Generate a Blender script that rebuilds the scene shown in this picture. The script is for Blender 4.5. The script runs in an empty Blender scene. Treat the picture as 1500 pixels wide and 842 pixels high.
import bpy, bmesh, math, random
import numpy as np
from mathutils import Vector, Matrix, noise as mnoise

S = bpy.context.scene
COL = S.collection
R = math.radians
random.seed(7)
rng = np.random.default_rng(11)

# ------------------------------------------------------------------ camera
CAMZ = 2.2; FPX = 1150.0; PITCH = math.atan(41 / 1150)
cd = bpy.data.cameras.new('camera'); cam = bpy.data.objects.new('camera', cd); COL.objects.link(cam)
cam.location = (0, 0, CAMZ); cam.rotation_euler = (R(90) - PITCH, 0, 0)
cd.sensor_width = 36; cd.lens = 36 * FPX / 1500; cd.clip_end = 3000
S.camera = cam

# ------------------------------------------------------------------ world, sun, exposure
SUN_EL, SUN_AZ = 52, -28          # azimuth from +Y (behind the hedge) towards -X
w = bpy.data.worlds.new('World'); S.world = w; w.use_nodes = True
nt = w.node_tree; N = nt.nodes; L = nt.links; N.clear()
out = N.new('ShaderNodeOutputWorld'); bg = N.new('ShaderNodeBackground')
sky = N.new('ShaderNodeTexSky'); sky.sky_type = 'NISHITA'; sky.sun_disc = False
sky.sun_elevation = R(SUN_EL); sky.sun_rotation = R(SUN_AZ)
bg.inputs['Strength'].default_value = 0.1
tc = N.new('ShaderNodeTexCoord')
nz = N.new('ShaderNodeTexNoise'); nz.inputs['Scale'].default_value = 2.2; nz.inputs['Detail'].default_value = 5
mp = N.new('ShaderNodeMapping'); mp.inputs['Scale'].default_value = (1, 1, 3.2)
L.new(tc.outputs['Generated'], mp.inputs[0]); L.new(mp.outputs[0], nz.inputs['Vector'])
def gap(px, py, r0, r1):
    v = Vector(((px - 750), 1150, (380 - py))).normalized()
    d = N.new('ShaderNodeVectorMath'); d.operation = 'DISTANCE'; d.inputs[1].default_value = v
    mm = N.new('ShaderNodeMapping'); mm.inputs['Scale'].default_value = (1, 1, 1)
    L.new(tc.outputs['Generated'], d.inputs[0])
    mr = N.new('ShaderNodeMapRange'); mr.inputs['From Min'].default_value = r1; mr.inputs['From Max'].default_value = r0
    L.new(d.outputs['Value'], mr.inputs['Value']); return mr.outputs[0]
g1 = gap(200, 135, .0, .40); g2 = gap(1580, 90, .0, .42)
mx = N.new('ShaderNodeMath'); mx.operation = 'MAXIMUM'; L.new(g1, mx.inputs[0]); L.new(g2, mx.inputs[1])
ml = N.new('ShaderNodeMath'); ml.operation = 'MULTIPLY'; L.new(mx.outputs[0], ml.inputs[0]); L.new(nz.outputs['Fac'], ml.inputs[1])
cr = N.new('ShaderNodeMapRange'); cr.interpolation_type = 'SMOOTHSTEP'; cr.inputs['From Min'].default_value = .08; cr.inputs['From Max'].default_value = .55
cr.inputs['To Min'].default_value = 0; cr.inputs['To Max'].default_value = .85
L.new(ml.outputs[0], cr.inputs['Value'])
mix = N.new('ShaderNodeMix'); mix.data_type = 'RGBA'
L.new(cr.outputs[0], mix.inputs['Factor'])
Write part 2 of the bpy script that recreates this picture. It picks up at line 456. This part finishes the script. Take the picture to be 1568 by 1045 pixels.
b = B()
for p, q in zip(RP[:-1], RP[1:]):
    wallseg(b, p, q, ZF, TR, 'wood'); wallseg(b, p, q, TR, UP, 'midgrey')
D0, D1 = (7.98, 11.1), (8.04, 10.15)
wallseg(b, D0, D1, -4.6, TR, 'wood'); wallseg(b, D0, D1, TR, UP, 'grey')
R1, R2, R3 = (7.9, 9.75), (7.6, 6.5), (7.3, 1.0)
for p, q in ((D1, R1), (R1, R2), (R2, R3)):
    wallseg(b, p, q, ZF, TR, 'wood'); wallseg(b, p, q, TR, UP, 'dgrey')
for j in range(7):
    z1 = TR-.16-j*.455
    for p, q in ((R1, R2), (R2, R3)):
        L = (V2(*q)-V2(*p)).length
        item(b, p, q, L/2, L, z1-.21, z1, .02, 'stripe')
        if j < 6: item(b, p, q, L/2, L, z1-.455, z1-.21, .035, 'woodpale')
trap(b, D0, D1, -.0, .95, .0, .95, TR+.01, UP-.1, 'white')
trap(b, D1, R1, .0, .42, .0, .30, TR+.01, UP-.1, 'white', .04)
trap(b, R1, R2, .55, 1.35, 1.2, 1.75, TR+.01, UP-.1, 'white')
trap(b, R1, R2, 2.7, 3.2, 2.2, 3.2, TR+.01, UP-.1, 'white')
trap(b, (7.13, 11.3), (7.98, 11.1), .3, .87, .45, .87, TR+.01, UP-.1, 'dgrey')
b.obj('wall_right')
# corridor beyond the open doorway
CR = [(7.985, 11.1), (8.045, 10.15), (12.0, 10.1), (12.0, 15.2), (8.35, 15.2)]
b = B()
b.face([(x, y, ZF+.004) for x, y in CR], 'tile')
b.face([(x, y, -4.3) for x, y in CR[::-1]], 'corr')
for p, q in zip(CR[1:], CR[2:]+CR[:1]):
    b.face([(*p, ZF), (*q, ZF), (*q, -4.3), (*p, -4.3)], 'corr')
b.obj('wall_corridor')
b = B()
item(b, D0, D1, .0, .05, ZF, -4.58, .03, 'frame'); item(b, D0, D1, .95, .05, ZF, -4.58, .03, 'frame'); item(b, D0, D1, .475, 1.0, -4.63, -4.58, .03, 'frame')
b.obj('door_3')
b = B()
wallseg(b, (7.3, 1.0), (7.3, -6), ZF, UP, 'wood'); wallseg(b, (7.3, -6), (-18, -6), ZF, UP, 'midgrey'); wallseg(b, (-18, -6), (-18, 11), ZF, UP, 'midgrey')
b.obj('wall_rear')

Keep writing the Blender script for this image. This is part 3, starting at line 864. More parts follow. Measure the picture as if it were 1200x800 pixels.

---------------

**TASK TO COMPLETE:**
Write the material out again word for word.

**RESPONSE TO THE TASK:**
Generate a Blender script that rebuilds the scene shown in this picture. The script is for Blender 4.5. The script runs in an empty Blender scene. Treat the picture as 1500 pixels wide and 842 pixels high.
import bpy, bmesh, math, random
import numpy as np
from mathutils import Vector, Matrix, noise as mnoise

S = bpy.context.scene
COL = S.collection
R = math.radians
random.seed(7)
rng = np.random.default_rng(11)

# ------------------------------------------------------------------ camera
CAMZ = 2.2; FPX = 1150.0; PITCH = math.atan(41 / 1150)
cd = bpy.data.cameras.new('camera'); cam = bpy.data.objects.new('camera', cd); COL.objects.link(cam)
cam.location = (0, 0, CAMZ); cam.rotation_euler = (R(90) - PITCH, 0, 0)
cd.sensor_width = 36; cd.lens = 36 * FPX / 1500; cd.clip_end = 3000
S.camera = cam

# ------------------------------------------------------------------ world, sun, exposure
SUN_EL, SUN_AZ = 52, -28          # azimuth from +Y (behind the hedge) towards -X
w = bpy.data.worlds.new('World'); S.world = w; w.use_nodes = True
nt = w.node_tree; N = nt.nodes; L = nt.links; N.clear()
out = N.new('ShaderNodeOutputWorld'); bg = N.new('ShaderNodeBackground')
sky = N.new('ShaderNodeTexSky'); sky.sky_type = 'NISHITA'; sky.sun_disc = False
sky.sun_elevation = R(SUN_EL); sky.sun_rotation = R(SUN_AZ)
bg.inputs['Strength'].default_value = 0.1
tc = N.new('ShaderNodeTexCoord')
nz = N.new('ShaderNodeTexNoise'); nz.inputs['Scale'].default_value = 2.2; nz.inputs['Detail'].default_value = 5
mp = N.new('ShaderNodeMapping'); mp.inputs['Scale'].default_value = (1, 1, 3.2)
L.new(tc.outputs['Generated'], mp.inputs[0]); L.new(mp.outputs[0], nz.inputs['Vector'])
def gap(px, py, r0, r1):
    v = Vector(((px - 750), 1150, (380 - py))).normalized()
    d = N.new('ShaderNodeVectorMath'); d.operation = 'DISTANCE'; d.inputs[1].default_value = v
    mm = N.new('ShaderNodeMapping'); mm.inputs['Scale'].default_value = (1, 1, 1)
    L.new(tc.outputs['Generated'], d.inputs[0])
    mr = N.new('ShaderNodeMapRange'); mr.inputs['From Min'].default_value = r1; mr.inputs['From Max'].default_value = r0
    L.new(d.outputs['Value'], mr.inputs['Value']); return mr.outputs[0]
g1 = gap(200, 135, .0, .40); g2 = gap(1580, 90, .0, .42)
mx = N.new('ShaderNodeMath'); mx.operation = 'MAXIMUM'; L.new(g1, mx.inputs[0]); L.new(g2, mx.inputs[1])
ml = N.new('ShaderNodeMath'); ml.operation = 'MULTIPLY'; L.new(mx.outputs[0], ml.inputs[0]); L.new(nz.outputs['Fac'], ml.inputs[1])
cr = N.new('ShaderNodeMapRange'); cr.interpolation_type = 'SMOOTHSTEP'; cr.inputs['From Min'].default_value = .08; cr.inputs['From Max'].default_value = .55
cr.inputs['To Min'].default_value = 0; cr.inputs['To Max'].default_value = .85
L.new(ml.outputs[0], cr.inputs['Value'])
mix = N.new('ShaderNodeMix'); mix.data_type = 'RGBA'
L.new(cr.outputs[0], mix.inputs['Factor'])
Write part 2 of the bpy script that recreates this picture. It picks up at line 456. This part finishes the script. Take the picture to be 1568 by 1045 pixels.
b = B()
for p, q in zip(RP[:-1], RP[1:]):
    wallseg(b, p, q, ZF, TR, 'wood'); wallseg(b, p, q, TR, UP, 'midgrey')
D0, D1 = (7.98, 11.1), (8.04, 10.15)
wallseg(b, D0, D1, -4.6, TR, 'wood'); wallseg(b, D0, D1, TR, UP, 'grey')
R1, R2, R3 = (7.9, 9.75), (7.6, 6.5), (7.3, 1.0)
for p, q in ((D1, R1), (R1, R2), (R2, R3)):
    wallseg(b, p, q, ZF, TR, 'wood'); wallseg(b, p, q, TR, UP, 'dgrey')
for j in range(7):
    z1 = TR-.16-j*.455
    for p, q in ((R1, R2), (R2, R3)):
        L = (V2(*q)-V2(*p)).length
        item(b, p, q, L/2, L, z1-.21, z1, .02, 'stripe')
        if j < 6: item(b, p, q, L/2, L, z1-.455, z1-.21, .035, 'woodpale')
trap(b, D0, D1, -.0, .95, .0, .95, TR+.01, UP-.1, 'white')
trap(b, D1, R1, .0, .42, .0, .30, TR+.01, UP-.1, 'white', .04)
trap(b, R1, R2, .55, 1.35, 1.2, 1.75, TR+.01, UP-.1, 'white')
trap(b, R1, R2, 2.7, 3.2, 2.2, 3.2, TR+.01, UP-.1, 'white')
trap(b, (7.13, 11.3), (7.98, 11.1), .3, .87, .45, .87, TR+.01, UP-.1, 'dgrey')
b.obj('wall_right')
# corridor beyond the open doorway
CR = [(7.985, 11.1), (8.045, 10.15), (12.0, 10.1), (12.0, 15.2), (8.35, 15.2)]
b = B()
b.face([(x, y, ZF+.004) for x, y in CR], 'tile')
b.face([(x, y, -4.3) for x, y in CR[::-1]], 'corr')
for p, q in zip(CR[1:], CR[2:]+CR[:1]):
    b.face([(*p, ZF), (*q, ZF), (*q, -4.3), (*p, -4.3)], 'corr')
b.obj('wall_corridor')
b = B()
item(b, D0, D1, .0, .05, ZF, -4.58, .03, 'frame'); item(b, D0, D1, .95, .05, ZF, -4.58, .03, 'frame'); item(b, D0, D1, .475, 1.0, -4.63, -4.58, .03, 'frame')
b.obj('door_3')
b = B()
wallseg(b, (7.3, 1.0), (7.3, -6), ZF, UP, 'wood'); wallseg(b, (7.3, -6), (-18, -6), ZF, UP, 'midgrey'); wallseg(b, (-18, -6), (-18, 11), ZF, UP, 'midgrey')
b.obj('wall_rear')

Keep writing the Blender script for this image. This is part 3, starting at line 864. More parts follow. Measure the picture as if it were 1200x800 pixels.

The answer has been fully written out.